Christian Erxleben arbeitet als freier Redakteur für BASIC thinking. Von Ende 2017 bis Ende 2021 war er Chefredakteur von BASIC thinking. Zuvor war er als Ressortleiter Social Media und Head of Social Media bei BASIC thinking tätig.

2 Kommentare

  • Wow, ein klasse Post, zu einem sehr interessanten Thema!

    Als Erweiterung eventuell noch die Quellennennung. Das trifft wahrscheinlich weniger auf die Social-Media-Influencer zu, denn dort werden ja wirklich selten Quellen angegeben. Aber auf der eigenen Website sollte die Meinung doch auch mit Referenzen belegt werden können.

    Wie aber soll der Nutzer und der Tippgeber transparent erfahren, warum ein bestimmtes Produkt empfohlen wird? Ich hatte dies meist so gehandhabt, dass es zwei Links gibt, einen Affiliate-Link für die Menschen, die meine Arbeit unterstützen möchten. Und einen normalen Link, für alle anderen. Allerdings fallen damit die zu erwartenden Einnahmen tatsächlich drastisch.

    Allerdings ist alles andere schlicht Schleichwerbung, wird aber zu selten geahndet.

    Die eigene Meinung zu bilden, wird allerdings immer schwerer.
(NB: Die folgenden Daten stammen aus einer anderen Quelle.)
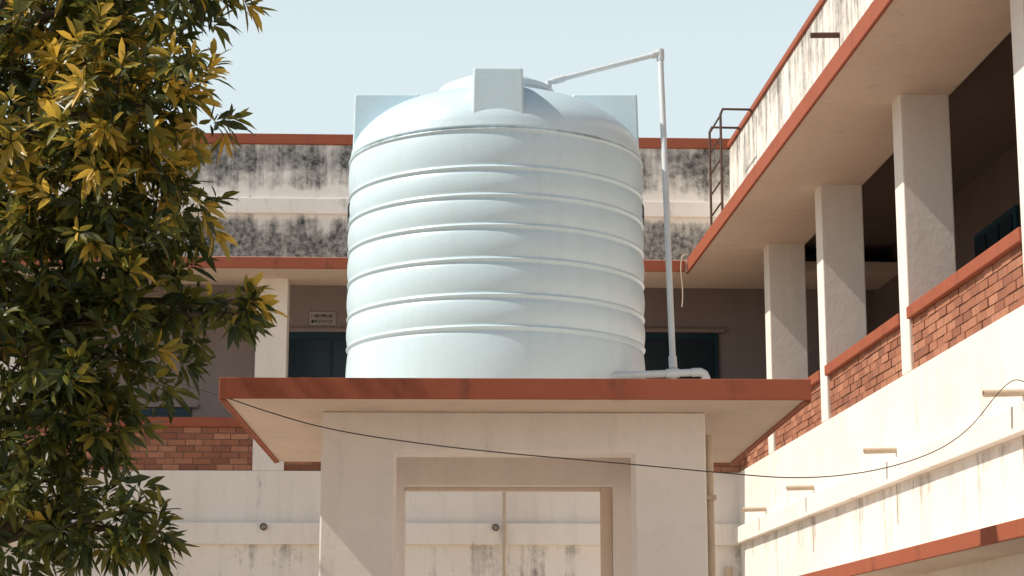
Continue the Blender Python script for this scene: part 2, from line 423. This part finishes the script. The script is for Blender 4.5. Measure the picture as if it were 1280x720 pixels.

Denn viele Portale verstecken ja ihre Intention. Hast du hier einen Tipp, wie man dies herausfinden kann?

    Ein weiterer Punkt ist, dass sich Dinge ja auch verändern. Daher sollten Leser immer das Datum des Tipps betrachten! Klingt eigenartig, aber solche Angaben variieren gern, oder sind nicht direkt ersichtlich.
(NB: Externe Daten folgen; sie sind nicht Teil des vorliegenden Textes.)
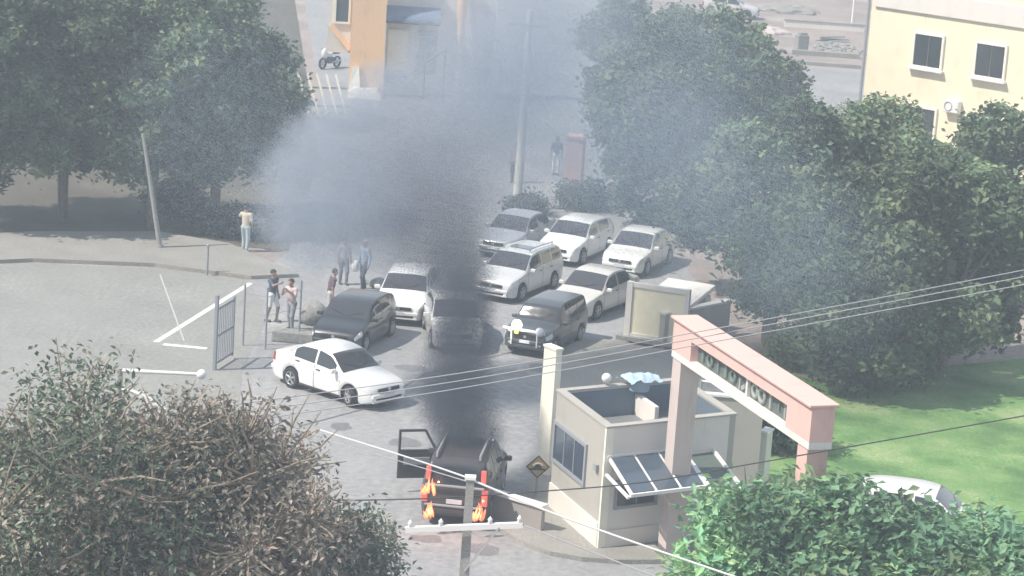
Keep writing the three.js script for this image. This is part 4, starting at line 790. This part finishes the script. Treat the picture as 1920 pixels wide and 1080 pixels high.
{
  // things lying in the far yard
  const y = (name, label, cat, x, yy, turn, build) => { const o = thing(name, label, cat, spot(x, yy), turn); build(o); };
  y('concrete_step', 'long pale concrete kerb in front of the grey strip in the yard', 'kerb', 1545, 124, -0.03, (o) => mesh('slab', boxUV(box(4.4, 0.22, 0.45, 0, 0.11, 0)), M.pave, o));
  y('concrete_step', 'second pale concrete kerb beyond the first in the yard', 'kerb', 1548, 106, -0.03, (o) => mesh('slab', boxUV(box(4.2, 0.3, 0.5, 0, 0.15, 0)), M.pave, o));
  y('low_wall', 'low weathered wall across the back of the yard', 'wall', 1545, 55, -0.03, (o) => { mesh('panel', boxUV(box(5.4, 0.45, 0.3, 0, 0.22, 0)), M.greyWall, o); mesh('coping', boxUV(box(5.5, 0.07, 0.4, 0, 0.48, 0)), M.concrete, o); });
  y('concrete_block', 'upright pale concrete block standing before the low yard wall', 'block', 1502, 95, 0.3, (o) => { mesh('block', boxUV(rbox(0.75, 1.0, 0.6, 0.06, 0, 0.5, 0)), M.concrete, o); mesh('cap', boxUV(rbox(0.5, 0.18, 0.5, 0.04, 0.02, 1.08, 0)), M.pave, o); });
  y('rubble_heap', 'spread of broken pale rubble on the right of the yard', 'rubble', 1565, 92, 0, (o) => { o.userData.kind = 'stuff'; const g = []; for (let i = 0; i < 70; i++) g.push(new THREE.DodecahedronGeometry(rr(0.06, 0.24), 0).rotateY(rr(0, 6)).rotateX(rr(0, 6)).scale(1, 0.6, 1).translate(gauss() * 0.9, 0.06, gauss() * 1.3)); mesh('rubble', boxUV(join(g)), M.concrete, o); });
  const heap = (r, h, m, n) => (o) => { o.userData.kind = 'stuff'; const g = new THREE.SphereGeometry(1, 28, 12, 0, Math.PI * 2, 0, Math.PI / 2).scale(r, h, r * 0.8), P = g.attributes.position; for (let i = 0; i < P.count; i++) { const k = 1 + 0.3 * perlin.noise(P.getX(i) * 2 + n, P.getY(i) * 2, P.getZ(i) * 2); P.setXYZ(i, P.getX(i) * k, P.getY(i) * k - 0.02, P.getZ(i) * k); } g.computeVertexNormals(); mesh('mound', boxUV(g), m, o); };
  y('earth_heap', 'low pale heap of earth left of the old tyre in the yard', 'heap', 1385, 70, 0, heap(1.0, 0.5, M.earth, 1));
  y('earth_heap', 'pinkish heap of earth before the low yard wall', 'heap', 1440, 62, 0, heap(1.3, 0.45, M.mauve, 5));
  y('sand_heap', 'long pale sand heap at the very top of the yard', 'heap', 1480, 22, 0, heap(2.2, 0.5, M.pave, 9));
  y('board_stack', 'grey boards lying across each other by the cream building', 'boards', 1560, 78, 0.2, (o) => { for (let k = 0; k < 5; k++) mesh('board', box(1.9, 0.06, 0.2, rr(-0.2, 0.2), 0.04 + k * 0.062, rr(-0.25, 0.25), rr(-0.4, 0.4)), k % 2 ? M.greyMetal : M.pave, o); });
  y('crate', 'small dark crate at the left end of the yard kerbs', 'crate', 1450, 118, 0.4, (o) => { for (let k = 0; k < 4; k++) mesh('slat', box(0.7, 0.09, 0.03, 0, 0.08 + k * 0.12, 0.3), M.bark, o); for (let k = 0; k < 4; k++) mesh('slat', box(0.03, 0.09, 0.6, 0.35, 0.08 + k * 0.12, 0), M.bark, o); mesh('inside', box(0.64, 0.44, 0.54, 0, 0.23, 0), M.darkMetal, o); });
  y('tyre', 'old tyre lying flat on the bare yard', 'tyre', 1427, 94, 0, (o) => mesh('ring', new THREE.TorusGeometry(0.36, 0.14, 10, 26).rotateX(Math.PI / 2).translate(0, 0.14, 0), std([0.10, 0.095, 0.095], 0.9), o));
  y('stone', 'small dark stone on the bare yard right of the tyre', 'rock', 1466, 98, 0, (o) => mesh('rock', new THREE.DodecahedronGeometry(0.22, 1).scale(1.3, 0.5, 1).translate(0, 0.1, 0), std([0.16, 0.15, 0.15], 0.9), o));
  y('post', 'white post beside the corner of the cream building', 'post', 1597, 52, 0, (o) => { mesh('shaft', bar(V(0, 0, 0), V(0, 2.6, 0), 0.09, 0.08), M.whitePaint, o); mesh('foot', rbox(0.35, 0.12, 0.35, 0.03, 0, 0.06, 0), M.concrete, o); });
  y('bench', 'pale concrete bench below the hazy trees right of the parked cars', 'bench', 1296, 466, -0.2, (o) => { mesh('seat', boxUV(rbox(1.3, 0.12, 0.45, 0.03, 0, 0.45, 0)), M.pave, o); for (const x of [-0.5, 0.5]) mesh('leg', boxUV(box(0.14, 0.39, 0.4, x, 0.195, 0)), M.pave, o); });
}
// ------------------------------------------------------------------ trees and plants
const leafMat = {};
function leafMaterial(c) { const k = c.join(); return leafMat[k] ??= new THREE.MeshPhysicalMaterial({ color: new THREE.Color().setRGB(...c), roughness: 0.75, transmission: 0.3, thickness: 0, side: THREE.DoubleSide, specularIntensity: 0.5 }); }
function sprayGeo(n, size, spread, narrow = 0.5) { // a spray of folded leaves
  const pos = [];
  for (let i = 0; i < n; i++) {
    const c = V(gauss(), gauss() * 0.7, gauss()).multiplyScalar(spread * 0.5), q = new THREE.Quaternion().setFromEuler(new THREE.Euler(rr(-0.9, 0.9), rr(0, 6.28), rr(-0.9, 0.9))), l = size * rr(0.7, 1.3), w = l * narrow;
    const p = [V(0, 0, -l / 2), V(w / 2, l * 0.1, -l * 0.05), V(0, 0, l / 2), V(-w / 2, l * 0.1, -l * 0.05)].map((v) => v.applyQuaternion(q).add(c));
    for (const k of [0, 1, 2, 0, 2, 3]) pos.push(p[k].x, p[k].y, p[k].z);
  }
  const g = new THREE.BufferGeometry(); g.setAttribute('position', new THREE.BufferAttribute(new Float32Array(pos), 3)); g.computeVertexNormals(); return g;
}
const sprays = { fine: sprayGeo(26, 0.15, 0.42), mid: sprayGeo(22, 0.25, 0.46, 0.58), broad: sprayGeo(24, 0.22, 0.46, 0.5), sparse: sprayGeo(15, 0.13, 0.42) };
function tree(name, label, base, o) {
  const t = thing(name, label, o.category ?? 'tree', base, 0, o.group);
  seed = [...label].reduce((a, ch) => (Math.imul(a, 31) + ch.charCodeAt(0)) | 0, 7);
  const { h, r, ry = r * 0.8, cy = h - ry, lobes = 12, n = 900, spray = 'fine', col = [0.115, 0.17, 0.10], bark = M.bark, col2 = [0.18, 0.23, 0.12], tr = 0.2, twigs = 3, shell = 0.55, lr = 0.38, off = [0, 0] } = o;
  const centres = [];
  for (let i = 0; i < lobes; i++) {
    const a = i * 2.39996 + rr(-0.4, 0.4), v = 1 - 2 * (i + 0.5) / lobes, s = Math.sqrt(1 - v * v);
    const k = rr(0.6, 0.92);
    centres.push({ c: V(off[0] + Math.cos(a) * s * r * k, cy + v * ry * k, off[1] + Math.sin(a) * s * r * k), r: r * lr * rr(0.75, 1.2), tone: rr(0.6, 1.45) });
  }
  const limbs = [], fork = V(0, Math.max(0.5, cy - ry * 0.75), 0);
  mesh('trunk', boxUV(tube([V(0, -0.1, 0), V(rr(-0.1, 0.1), fork.y * 0.5, rr(-0.1, 0.1)), fork, V(off[0] * 0.5, cy, off[1] * 0.5)], tr, 14, 10)), bark, t);
  for (const l of centres) {
    const mid = fork.clone().lerp(l.c, 0.5).add(V(rr(-0.3, 0.3), rr(0, 0.4), rr(-0.3, 0.3)));
    const cv = new THREE.CatmullRomCurve3([fork.clone().add(V(0, rr(-0.2, 0.3), 0)), mid, l.c]);
    for (let k = 0; k < 6; k++) limbs.push(bar(cv.getPoint(k / 6), cv.getPoint((k + 1) / 6), tr * 0.5 * (1 - k / 7), tr * 0.5 * (1 - (k + 1) / 7), 6));
    for (let k = 0; k < twigs; k++) { // bare twigs pushing out of the lobe
      const d = V(gauss(), gauss() * 0.8 + 0.3, gauss()).normalize(), a = l.c.clone(), b = a.clone().addScaledVector(d, l.r * rr(0.6, 0.95)).add(V(rr(-0.1, 0.1), rr(-0.1, 0.1), rr(-0.1, 0.1))), e = b.clone().addScaledVector(V(d.x + rr(-0.5, 0.5), d.y + rr(-0.3, 0.6), d.z + rr(-0.5, 0.5)).normalize(), l.r * rr(0.25, 0.6));
      limbs.push(bar(a, b, 0.035, 0.02, 5), bar(b, e, 0.02, 0.009, 5));
    }
  }
  mesh('branches', boxUV(join(limbs)), o.twigMat ?? bark, t);
  const im = new THREE.InstancedMesh(sprays[spray], leafMaterial(col), n), m = new THREE.Matrix4(), q = new THREE.Quaternion(), cc = new THREE.Color();
  const weights = centres.map((l) => l.r * l.r), tot = weights.reduce((a, b) => a + b);
  for (let i = 0; i < n; i++) {
    let w = rnd() * tot, k = 0; while (k < lobes - 1 && (w -= weights[k]) > 0) k++;
    const l = centres[k], d = V(gauss(), gauss(), gauss()).normalize(), rad = l.r * (shell + (1.05 - shell) * Math.pow(rnd(), 0.6));
    const p = l.c.clone().addScaledVector(d, rad); p.y = Math.max(0.25, l.c.y + (p.y - l.c.y) * 0.85);
    q.setFromEuler(new THREE.Euler(rr(-0.6, 0.6), rr(0, 6.28), rr(-0.6, 0.6)));
    const s = rr(0.75, 1.35);
    im.setMatrixAt(i, m.compose(p, q, V(s, s, s)));
    const k2 = l.tone * rr(0.7, 1.35); const mix = col2 && rnd() < (o.share ?? 0.25);
    cc.setRGB(...(mix ? col2.map((x, j) => x / col[j]) : [1, 1, 1])).multiplyScalar(k2); cc.r *= rr(0.9, 1.15);
    im.setColorAt(i, cc);
  }
  im.name = 'crown'; im.userData.kind = 'stuff'; im.castShadow = im.receiveShadow = true; t.add(im);
  return t;
}
const far = 'hazy leafy trees on the left', farR = 'hazy leafy trees on the right';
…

    Ich habe auf meiner Seite beispielsweise derzeit noch keine Werbung, für kein Produkt, für keine Firma. Kein Affiliate. Das kann und wird sich sicherlich ändern, aber ist nicht allzu schnell geplant 😉 Daher sind viele Dinge auch, als Momentaufnahme zu verstehen!

  • Vielen Dank, habe den Artikel eben sehr gerne gelesen! Ich sehe es auch als schwierig an, dass so viel Unwissenheit herrscht beim Thema Finanzen und Anlage – auch und gerade im Hinblick auf die Altersvorsorge. Da kann es schnell gefährlich werden, blind zu vertrauen.

    Da in der Schulzeit kaum bis keine Vermittlung von Inhalten stattfindet, braucht es sehr viel Eigeninitiative, um Wissen zu erhalten oder zu entwickeln. Wenn das Interesse an der Thematik generell nicht allzu groß ist, da der Fokus auf anderen Bereichen liegt, wird genau das zum Problem – da ist es natürlich einfacher, sich durch Social Media Posts zu scrollen.

    Ich glaube, jeder sollte sich bewusst sein, dass die Finanzen in der eigenen Verantwortung liegen, wie es auch im Artikel klar wird. Wenn man dann noch die Möglichkeit hat, Vertrauen zu schenken, am besten zu einer erfahrenen Person, die persönlich bekannt und ansprechbar ist, kann man sich wertvolles Wissen aneignen. Es geht ja nicht um eine Studium, sondern um das Wissen, das für die eigene, für die individuelle Situation relevant ist.